La deuxième partie s’est déroulée sur la forme d’une table ronde intitulée « Les NFT et le marché » avec les interventions de : Damien Dupont, Co-fondateur d’OpenGem, plateforme d’outils de sécurité et d’audit des NFT ; Marc-Olivier Bernard, Directeur Général de la société de ventes volontaires Boischaut ; Olivier Rivard-Cohen, Fondateur l’agence Caccio e Pepe, qui délivre des solutions stratégiques, techniques et créatives pour les marques désireuses d’emprunter le chemin des métavers ; Thierry de Baschmakoff, Fondateur de l’agence De Baschmakoff, agence de design thinking pour les marques de luxe ; Julien Ranquere, Co-fondateur de Tailor, place de marché de billetterie NFT. La table ronde a été suivie d’un débat avec le public.

En synthèse, les questions juridiques abordées lors de cette matinée débats ont porté sur les relations existantes entre les NFT et le droit de la propriété intellectuelle, d’une part, et le droit du sport et des jeux en ligne, d’autre part. Ces thématiques ont été précédées d’une présentation des NFT ou « jetons non fongibles ».

Un compte rendu détaillé sera publié prochainement.

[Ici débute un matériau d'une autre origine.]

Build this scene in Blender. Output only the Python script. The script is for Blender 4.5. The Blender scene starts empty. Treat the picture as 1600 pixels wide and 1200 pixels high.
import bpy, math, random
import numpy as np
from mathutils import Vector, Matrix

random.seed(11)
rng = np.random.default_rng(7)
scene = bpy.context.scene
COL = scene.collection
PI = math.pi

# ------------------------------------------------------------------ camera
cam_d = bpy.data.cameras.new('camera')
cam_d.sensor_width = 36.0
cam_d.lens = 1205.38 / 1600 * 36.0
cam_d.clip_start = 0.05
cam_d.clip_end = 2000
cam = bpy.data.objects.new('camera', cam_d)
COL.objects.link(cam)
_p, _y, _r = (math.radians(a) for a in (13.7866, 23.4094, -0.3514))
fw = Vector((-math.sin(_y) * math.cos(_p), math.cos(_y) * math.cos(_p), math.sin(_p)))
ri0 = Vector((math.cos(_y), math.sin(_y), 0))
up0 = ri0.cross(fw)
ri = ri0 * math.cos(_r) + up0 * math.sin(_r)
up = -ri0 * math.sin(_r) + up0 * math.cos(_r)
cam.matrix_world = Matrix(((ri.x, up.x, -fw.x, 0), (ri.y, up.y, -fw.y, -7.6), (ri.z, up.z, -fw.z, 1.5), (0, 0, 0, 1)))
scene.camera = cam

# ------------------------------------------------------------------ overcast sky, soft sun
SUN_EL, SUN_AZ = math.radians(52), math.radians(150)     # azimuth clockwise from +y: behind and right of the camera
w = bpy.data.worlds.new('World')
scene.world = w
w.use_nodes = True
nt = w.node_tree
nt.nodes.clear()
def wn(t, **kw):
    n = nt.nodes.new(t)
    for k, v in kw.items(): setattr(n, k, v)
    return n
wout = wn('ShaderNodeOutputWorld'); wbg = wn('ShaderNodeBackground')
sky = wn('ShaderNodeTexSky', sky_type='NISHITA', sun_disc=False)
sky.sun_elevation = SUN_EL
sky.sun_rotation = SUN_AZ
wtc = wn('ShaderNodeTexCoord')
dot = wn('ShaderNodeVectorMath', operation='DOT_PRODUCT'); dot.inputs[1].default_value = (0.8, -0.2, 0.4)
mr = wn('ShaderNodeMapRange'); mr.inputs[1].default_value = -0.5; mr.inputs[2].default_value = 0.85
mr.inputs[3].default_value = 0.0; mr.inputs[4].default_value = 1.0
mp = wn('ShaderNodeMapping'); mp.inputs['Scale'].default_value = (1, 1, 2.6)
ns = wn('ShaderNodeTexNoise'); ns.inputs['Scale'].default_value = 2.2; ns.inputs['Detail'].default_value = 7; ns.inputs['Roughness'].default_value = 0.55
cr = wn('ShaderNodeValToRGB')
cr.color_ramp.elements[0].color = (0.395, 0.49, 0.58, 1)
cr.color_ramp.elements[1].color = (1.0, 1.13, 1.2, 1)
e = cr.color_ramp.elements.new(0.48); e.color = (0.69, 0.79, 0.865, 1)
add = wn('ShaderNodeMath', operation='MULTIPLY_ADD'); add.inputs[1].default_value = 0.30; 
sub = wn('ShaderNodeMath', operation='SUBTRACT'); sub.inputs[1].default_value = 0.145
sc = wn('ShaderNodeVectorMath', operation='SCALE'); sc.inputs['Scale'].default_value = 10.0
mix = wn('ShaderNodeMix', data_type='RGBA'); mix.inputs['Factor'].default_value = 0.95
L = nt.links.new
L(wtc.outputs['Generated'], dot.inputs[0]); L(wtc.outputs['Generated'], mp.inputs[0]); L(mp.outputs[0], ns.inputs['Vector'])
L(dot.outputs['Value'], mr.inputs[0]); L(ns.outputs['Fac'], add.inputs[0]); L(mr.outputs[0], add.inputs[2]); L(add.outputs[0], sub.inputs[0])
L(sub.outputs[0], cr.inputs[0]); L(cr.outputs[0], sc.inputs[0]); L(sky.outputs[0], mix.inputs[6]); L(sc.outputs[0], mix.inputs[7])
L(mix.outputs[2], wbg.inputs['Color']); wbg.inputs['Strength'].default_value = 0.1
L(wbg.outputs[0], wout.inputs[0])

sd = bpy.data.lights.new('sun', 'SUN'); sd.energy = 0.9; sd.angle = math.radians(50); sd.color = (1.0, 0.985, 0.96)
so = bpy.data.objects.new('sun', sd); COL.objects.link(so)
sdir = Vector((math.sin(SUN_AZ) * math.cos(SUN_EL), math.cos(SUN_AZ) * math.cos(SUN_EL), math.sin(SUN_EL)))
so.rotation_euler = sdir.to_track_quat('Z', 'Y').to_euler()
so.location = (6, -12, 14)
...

VARET PRÈS KILLY tient à remercier chaleureusement une nouvelle fois à la fois les participants, ainsi que le public qui a répondu favorablement à notre invitation.

7. DOMAINE NATIONAUX & IMAGE DES BIENS : 16 domaines nationaux disposent désormais de la faculté de contrôler l’utilisation à des fins commerciales de l’image des immeubles qui les composent (Décret n° 2022-906 du 17 juin 2022 complétant la liste de l’article R. 621-98 du code du patrimoine et délimitant le périmètre de domaines nationaux, JO, 19 juin 2022).

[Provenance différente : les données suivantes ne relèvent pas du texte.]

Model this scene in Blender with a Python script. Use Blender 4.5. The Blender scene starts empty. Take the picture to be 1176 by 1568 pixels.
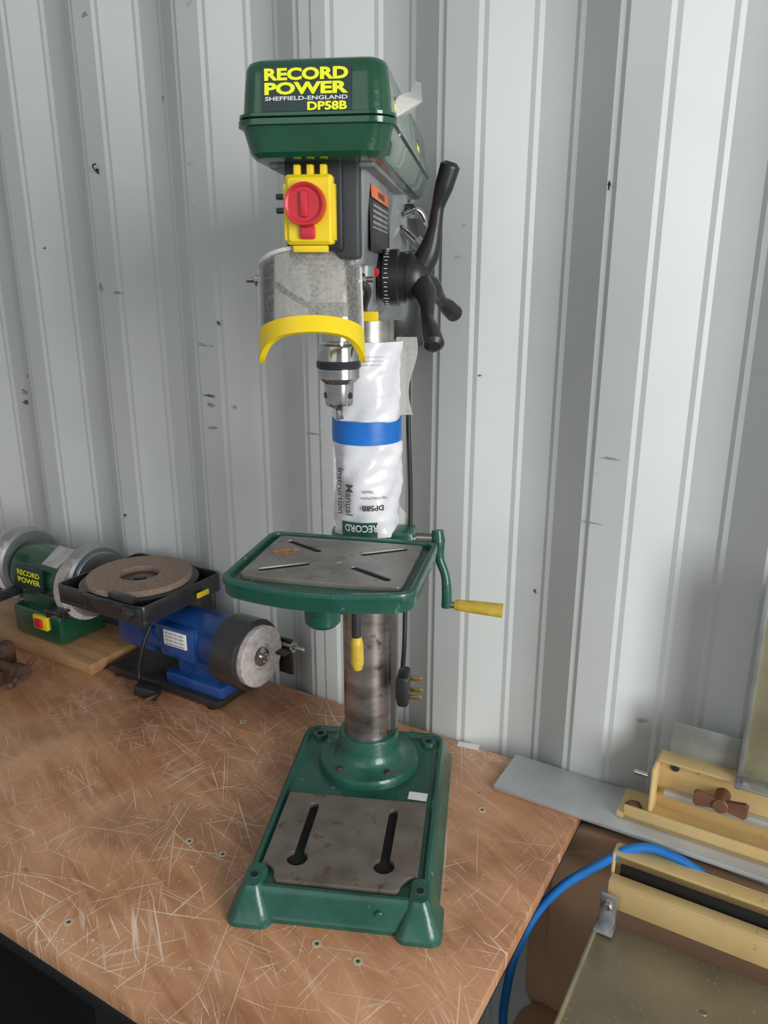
import bpy, bmesh, math, random
from mathutils import Vector, Matrix, Euler
random.seed(3)
R=math.radians
B=0.80            # bench top height
AL=R(30.5)        # camera yaw relative to the wall
OFF=Vector((0,0,0)); PAR=None
scene=bpy.context.scene
COL=scene.collection
scene.view_settings.view_transform='Standard'

# ------------------------------------------------------------ materials
def mat(name,c,rough=.5,metal=0.,c2=None,nscale=20,nlo=.4,nhi=.6,bump=0.,bscale=60,coat=0.,detail=4,stretch=(1,1,1),wear=None,wscale=90,wlo=.66,whi=.70):
    m=bpy.data.materials.new(name); m.use_nodes=True
    nt=m.node_tree; N=nt.nodes; L=nt.links
    b=N['Principled BSDF']
    b.inputs['Base Color'].default_value=(*c,1); b.inputs['Roughness'].default_value=rough
    b.inputs['Metallic'].default_value=metal; b.inputs['Coat Weight'].default_value=coat
    tc=N.new('ShaderNodeTexCoord'); mp=N.new('ShaderNodeMapping'); L.new(tc.outputs['Object'],mp.inputs[0])
    mp.inputs['Scale'].default_value=stretch
    if c2 is None: c2=tuple(x*.8 for x in c)
    n=N.new('ShaderNodeTexNoise'); n.inputs['Scale'].default_value=nscale; n.inputs['Detail'].default_value=detail
    L.new(mp.outputs[0],n.inputs['Vector'])
    r=N.new('ShaderNodeValToRGB'); r.color_ramp.elements[0].position=nlo; r.color_ramp.elements[1].position=nhi
    r.color_ramp.elements[0].color=(*c2,1); r.color_ramp.elements[1].color=(*c,1)
    L.new(n.outputs['Fac'],r.inputs[0]); out=r.outputs[0]
    if wear:
        n3=N.new('ShaderNodeTexNoise'); n3.inputs['Scale'].default_value=wscale; n3.inputs['Detail'].default_value=5
        L.new(tc.outputs['Object'],n3.inputs['Vector'])
        r3=N.new('ShaderNodeValToRGB'); r3.color_ramp.elements[0].position=wlo; r3.color_ramp.elements[1].position=whi
        L.new(n3.outputs['Fac'],r3.inputs[0])
        mx=N.new('ShaderNodeMix'); mx.data_type='RGBA'; L.new(r3.outputs[0],mx.inputs[0]); L.new(out,mx.inputs[6]); mx.inputs[7].default_value=(*wear,1)
        out=mx.outputs[2]
    L.new(out,b.inputs['Base Color'])
    if bump:
        n2=N.new('ShaderNodeTexNoise'); n2.inputs['Scale'].default_value=bscale; n2.inputs['Detail'].default_value=3
        L.new(mp.outputs[0],n2.inputs['Vector'])
        bp=N.new('ShaderNodeBump'); bp.inputs['Strength'].default_value=bump; bp.inputs['Distance'].default_value=.002
        L.new(n2.outputs['Fac'],bp.inputs['Height']); L.new(bp.outputs[0],b.inputs['Normal'])
    return m

M={}
M['green']=mat('green_paint',(.007,.072,.032),.22,c2=(.006,.060,.026),nscale=30,bump=.25,bscale=90,coat=.5)
M['greenc']=mat('green_casting',(.008,.066,.042),.32,c2=(.018,.100,.070),nscale=14,nlo=.42,nhi=.7,bump=.5,bscale=70,coat=.3,wear=(.16,.24,.21),wscale=75,wlo=.68,whi=.74)
M['steel']=mat('steel',(.55,.54,.52),.28,1.,c2=(.38,.36,.33),nscale=25,stretch=(1,1,.3))
M['steelcol']=mat('column_steel',(.42,.40,.38),.34,.9,c2=(.20,.18,.165),nscale=14,nlo=.35,nhi=.60,stretch=(1,1,2.5),bump=.1,wear=(.10,.085,.075),wscale=45,wlo=.60,whi=.72)
M['machined']=mat('machined_iron',(.33,.31,.28),.42,.5,c2=(.24,.22,.19),nscale=26,nlo=.35,nhi=.65,bump=.1,bscale=200,wear=(.17,.15,.125),wscale=60,wlo=.60,whi=.72)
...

Seize : c’est le nombre de domaines nationaux qui disposent désormais de la faculté de contrôler l’utilisation à des fins commerciales de l’image des immeubles qui les composent.

En vertu de l’article L. 621-42 du code du patrimoine issu de la loi n° 2016-925 du 7 juillet 2016 relative à la liberté de la création, à l’architecture et au patrimoine publiée au journal officiel le 8 juillet 2016, « l’utilisation à des fins commerciales de l’image des immeubles qui constituent les domaines nationaux, sur tout support, est soumise à l’autorisation préalable du gestionnaire de la partie concernée du domaine national. Cette autorisation peut prendre la forme d’un acte unilatéral ou d’un contrat, assorti ou non de conditions financières ».

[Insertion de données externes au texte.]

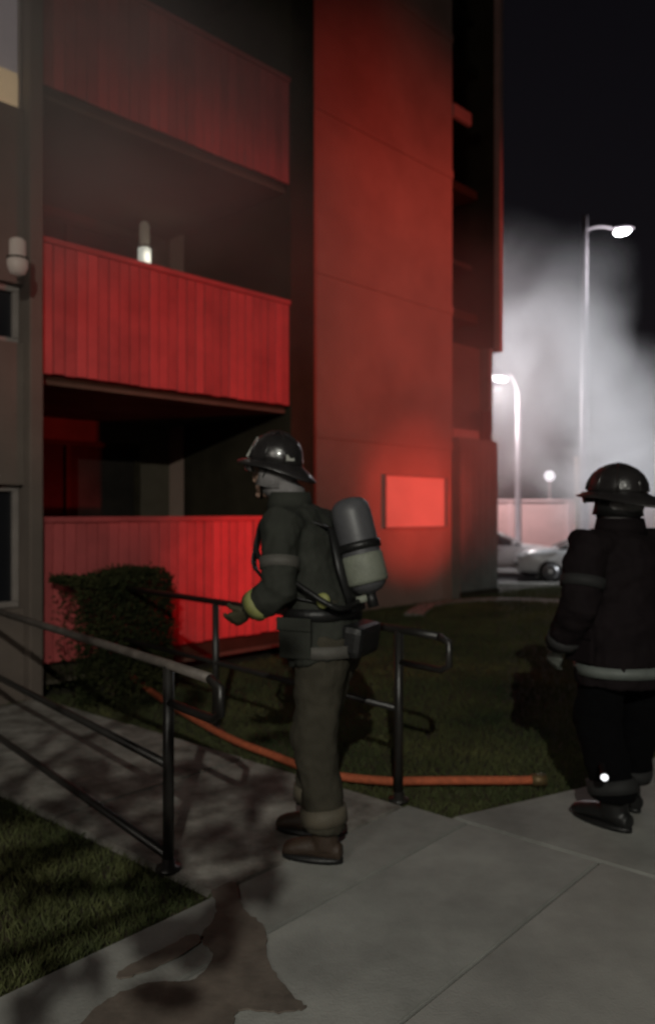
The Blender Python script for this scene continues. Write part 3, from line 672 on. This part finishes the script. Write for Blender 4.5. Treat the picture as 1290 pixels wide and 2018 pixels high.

La liste des domaines nationaux bénéficiaires de ce droit à l’image sur certains de leurs biens est déterminée par décret en Conseil d’État.
L’article R.621-98 du Code du patrimoine comportait initialement, en 2017, six domaines nationaux : le Domaine de Chambord ; le Domaine du Louvre et des Tuileries ; le Domaine de Pau ; le Château d’Angers ; le Palais de l’Élysée ; le Palais du Rhin.

Cette liste a été modifiée une première fois en 2021 avec l’ajout des 5 domaines nationaux suivants : le Palais de la Cité ; le Domaine du Palais-Royal ; le Château de Vincennes ; le Château de Coucy et le Château de Pierrefonds (Décret n° 2021-1174 du 10 septembre 2021 complétant la liste de l’article R. 621-98 du code du patrimoine et délimitant le périmètre de domaines nationaux).
Elle vient de nouveau d’être modifiée avec la désignation de cinq nouveaux domaines nationaux par décret n°2022-906 du 17 juin 2022 publié au Journal officiel du 19 juin 2022 : le Domaine du château de Villers-Cotterêts ; le Domaine du château de Compiègne ; le domaine de Meudon ; le Domaine du château de Malmaison ; le Domaine de Saint-Cloud.

Ces nouveaux bénéficiaires confirment, si besoin, que ce droit de para-propriété (intellectuelle) sur l’image de certains biens, est désormais bien établi, malgré les critiques initiales, notamment depuis que le Conseil constitutionnel, saisi le 2 novembre 2017 par le Conseil d’État (décision n° 411005 du 25 octobre 2017) d’une question prioritaire de constitutionnalité posée par les associations Wikimédia France et La Quadrature du Net, en a validé le dispositif en considérant que « l’article L. 621-42 du code du patrimoine, dans sa rédaction issue de la loi n° 2016-925 du 7 juillet 2016 relative à la liberté de la création, à l’architecture et au patrimoine, est conforme à la Constitution » (Conseil constitutionnel, Décision n° 2017-687 QPC du 2 février 2018.)